## WORK TO BE COMPLETED
Track down each line that has the word "objects" and copy it.

## INFORMATION SUPPLIED
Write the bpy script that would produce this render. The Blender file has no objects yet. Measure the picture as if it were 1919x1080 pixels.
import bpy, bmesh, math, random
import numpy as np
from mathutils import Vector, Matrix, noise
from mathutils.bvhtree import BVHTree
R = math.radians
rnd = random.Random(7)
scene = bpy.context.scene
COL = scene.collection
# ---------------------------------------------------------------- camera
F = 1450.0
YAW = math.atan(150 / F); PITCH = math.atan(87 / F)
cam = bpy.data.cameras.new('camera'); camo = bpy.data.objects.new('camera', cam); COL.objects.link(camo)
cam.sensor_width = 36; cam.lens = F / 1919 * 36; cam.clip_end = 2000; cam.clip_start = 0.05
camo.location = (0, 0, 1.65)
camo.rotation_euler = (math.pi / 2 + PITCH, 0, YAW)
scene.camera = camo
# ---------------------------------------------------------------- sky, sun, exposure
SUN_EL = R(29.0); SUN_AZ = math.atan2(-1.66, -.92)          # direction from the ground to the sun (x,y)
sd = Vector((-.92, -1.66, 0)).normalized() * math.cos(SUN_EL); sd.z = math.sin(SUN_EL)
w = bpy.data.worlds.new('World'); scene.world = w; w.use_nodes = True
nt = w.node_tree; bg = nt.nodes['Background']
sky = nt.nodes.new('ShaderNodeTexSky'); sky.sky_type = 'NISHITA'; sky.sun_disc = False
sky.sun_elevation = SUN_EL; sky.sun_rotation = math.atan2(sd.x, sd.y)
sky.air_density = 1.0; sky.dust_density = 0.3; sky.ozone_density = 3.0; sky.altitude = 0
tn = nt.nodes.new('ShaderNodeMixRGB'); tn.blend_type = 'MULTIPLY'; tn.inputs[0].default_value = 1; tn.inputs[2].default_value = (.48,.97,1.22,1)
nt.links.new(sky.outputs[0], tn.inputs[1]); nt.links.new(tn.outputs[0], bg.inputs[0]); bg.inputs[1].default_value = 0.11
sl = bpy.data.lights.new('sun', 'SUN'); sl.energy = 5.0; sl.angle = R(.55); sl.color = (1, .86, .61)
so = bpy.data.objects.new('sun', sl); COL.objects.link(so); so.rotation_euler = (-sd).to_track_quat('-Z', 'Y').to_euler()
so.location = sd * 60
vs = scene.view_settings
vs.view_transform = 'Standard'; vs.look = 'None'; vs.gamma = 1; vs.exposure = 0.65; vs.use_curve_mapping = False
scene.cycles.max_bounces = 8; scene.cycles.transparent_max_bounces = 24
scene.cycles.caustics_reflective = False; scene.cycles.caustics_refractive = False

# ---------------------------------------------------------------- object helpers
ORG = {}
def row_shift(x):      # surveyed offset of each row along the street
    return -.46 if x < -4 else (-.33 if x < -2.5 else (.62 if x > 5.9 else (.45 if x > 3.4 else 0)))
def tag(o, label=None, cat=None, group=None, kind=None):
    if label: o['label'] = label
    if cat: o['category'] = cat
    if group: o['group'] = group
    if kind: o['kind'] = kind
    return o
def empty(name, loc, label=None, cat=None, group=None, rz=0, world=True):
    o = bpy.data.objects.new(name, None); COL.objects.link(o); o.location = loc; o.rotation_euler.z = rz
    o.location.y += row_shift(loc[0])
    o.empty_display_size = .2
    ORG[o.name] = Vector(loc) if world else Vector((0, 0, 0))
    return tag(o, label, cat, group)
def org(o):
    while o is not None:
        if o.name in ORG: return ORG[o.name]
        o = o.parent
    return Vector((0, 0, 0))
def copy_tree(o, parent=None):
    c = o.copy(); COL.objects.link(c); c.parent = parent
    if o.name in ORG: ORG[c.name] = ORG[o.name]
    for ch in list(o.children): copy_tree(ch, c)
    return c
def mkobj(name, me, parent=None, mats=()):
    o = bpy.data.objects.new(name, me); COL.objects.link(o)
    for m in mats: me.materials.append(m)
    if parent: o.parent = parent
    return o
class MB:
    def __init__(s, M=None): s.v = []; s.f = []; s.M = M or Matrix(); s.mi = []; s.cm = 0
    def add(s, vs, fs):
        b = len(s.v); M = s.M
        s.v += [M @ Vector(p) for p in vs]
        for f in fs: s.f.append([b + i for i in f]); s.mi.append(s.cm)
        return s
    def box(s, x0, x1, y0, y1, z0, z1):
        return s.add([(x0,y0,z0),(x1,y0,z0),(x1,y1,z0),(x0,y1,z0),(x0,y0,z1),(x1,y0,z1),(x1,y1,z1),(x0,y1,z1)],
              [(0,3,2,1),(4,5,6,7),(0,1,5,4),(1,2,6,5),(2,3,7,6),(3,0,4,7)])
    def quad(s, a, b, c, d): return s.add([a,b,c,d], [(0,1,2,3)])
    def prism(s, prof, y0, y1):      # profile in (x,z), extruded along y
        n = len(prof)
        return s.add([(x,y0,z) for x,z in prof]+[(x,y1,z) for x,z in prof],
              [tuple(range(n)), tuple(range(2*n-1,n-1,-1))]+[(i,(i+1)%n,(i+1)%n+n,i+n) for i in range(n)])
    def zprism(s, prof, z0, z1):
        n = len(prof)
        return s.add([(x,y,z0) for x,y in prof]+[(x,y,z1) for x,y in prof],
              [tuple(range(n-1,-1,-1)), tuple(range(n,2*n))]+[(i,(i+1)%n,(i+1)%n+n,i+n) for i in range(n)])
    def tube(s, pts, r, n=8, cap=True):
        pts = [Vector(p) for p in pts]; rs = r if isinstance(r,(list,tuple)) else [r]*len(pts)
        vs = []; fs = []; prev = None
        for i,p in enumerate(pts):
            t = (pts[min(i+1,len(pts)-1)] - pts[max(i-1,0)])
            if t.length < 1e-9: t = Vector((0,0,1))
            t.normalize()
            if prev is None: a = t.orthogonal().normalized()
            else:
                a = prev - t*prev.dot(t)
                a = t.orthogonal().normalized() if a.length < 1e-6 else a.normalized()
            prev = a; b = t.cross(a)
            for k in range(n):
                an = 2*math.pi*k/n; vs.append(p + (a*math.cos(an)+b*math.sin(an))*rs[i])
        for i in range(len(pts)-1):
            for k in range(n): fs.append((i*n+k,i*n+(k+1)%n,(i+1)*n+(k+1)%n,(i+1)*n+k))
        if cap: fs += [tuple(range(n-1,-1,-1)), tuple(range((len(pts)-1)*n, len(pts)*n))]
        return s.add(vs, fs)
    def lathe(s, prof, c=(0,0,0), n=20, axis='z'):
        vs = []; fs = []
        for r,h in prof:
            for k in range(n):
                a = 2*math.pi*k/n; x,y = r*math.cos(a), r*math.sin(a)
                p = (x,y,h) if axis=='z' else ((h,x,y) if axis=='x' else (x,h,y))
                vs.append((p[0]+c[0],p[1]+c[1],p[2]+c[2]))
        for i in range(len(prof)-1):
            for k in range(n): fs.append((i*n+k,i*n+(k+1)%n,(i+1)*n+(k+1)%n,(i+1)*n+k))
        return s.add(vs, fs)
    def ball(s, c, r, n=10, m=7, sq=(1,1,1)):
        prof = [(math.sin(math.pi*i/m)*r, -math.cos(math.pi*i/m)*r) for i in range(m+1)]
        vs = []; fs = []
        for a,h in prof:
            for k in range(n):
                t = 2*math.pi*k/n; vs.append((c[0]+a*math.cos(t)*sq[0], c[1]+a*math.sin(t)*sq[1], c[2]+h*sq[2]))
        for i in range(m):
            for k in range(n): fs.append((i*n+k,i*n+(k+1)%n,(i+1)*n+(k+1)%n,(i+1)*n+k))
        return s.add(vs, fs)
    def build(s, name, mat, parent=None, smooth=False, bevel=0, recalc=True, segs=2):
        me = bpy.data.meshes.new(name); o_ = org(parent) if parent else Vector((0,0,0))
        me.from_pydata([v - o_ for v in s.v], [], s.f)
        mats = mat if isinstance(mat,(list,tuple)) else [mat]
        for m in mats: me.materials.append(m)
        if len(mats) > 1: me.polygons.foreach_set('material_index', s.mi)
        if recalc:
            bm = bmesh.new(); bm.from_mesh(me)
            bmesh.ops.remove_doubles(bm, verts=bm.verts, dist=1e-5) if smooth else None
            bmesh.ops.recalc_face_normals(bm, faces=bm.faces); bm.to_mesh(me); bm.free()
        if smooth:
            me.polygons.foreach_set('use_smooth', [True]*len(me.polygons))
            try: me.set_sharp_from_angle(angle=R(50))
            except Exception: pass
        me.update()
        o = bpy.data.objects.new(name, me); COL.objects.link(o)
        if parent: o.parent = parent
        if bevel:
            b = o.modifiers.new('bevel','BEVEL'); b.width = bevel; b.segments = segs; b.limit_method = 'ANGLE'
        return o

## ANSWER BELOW
Write the bpy script that would produce this render. The Blender file has no objects yet. Measure the picture as if it were 1919x1080 pixels.
cam = bpy.data.cameras.new('camera'); camo = bpy.data.objects.new('camera', cam); COL.objects.link(camo)
so = bpy.data.objects.new('sun', sl); COL.objects.link(so); so.rotation_euler = (-sd).to_track_quat('-Z', 'Y').to_euler()
    o = bpy.data.objects.new(name, None); COL.objects.link(o); o.location = loc; o.rotation_euler.z = rz
    c = o.copy(); COL.objects.link(c); c.parent = parent
    o = bpy.data.objects.new(name, me); COL.objects.link(o)
        o = bpy.data.objects.new(name, me); COL.objects.link(o)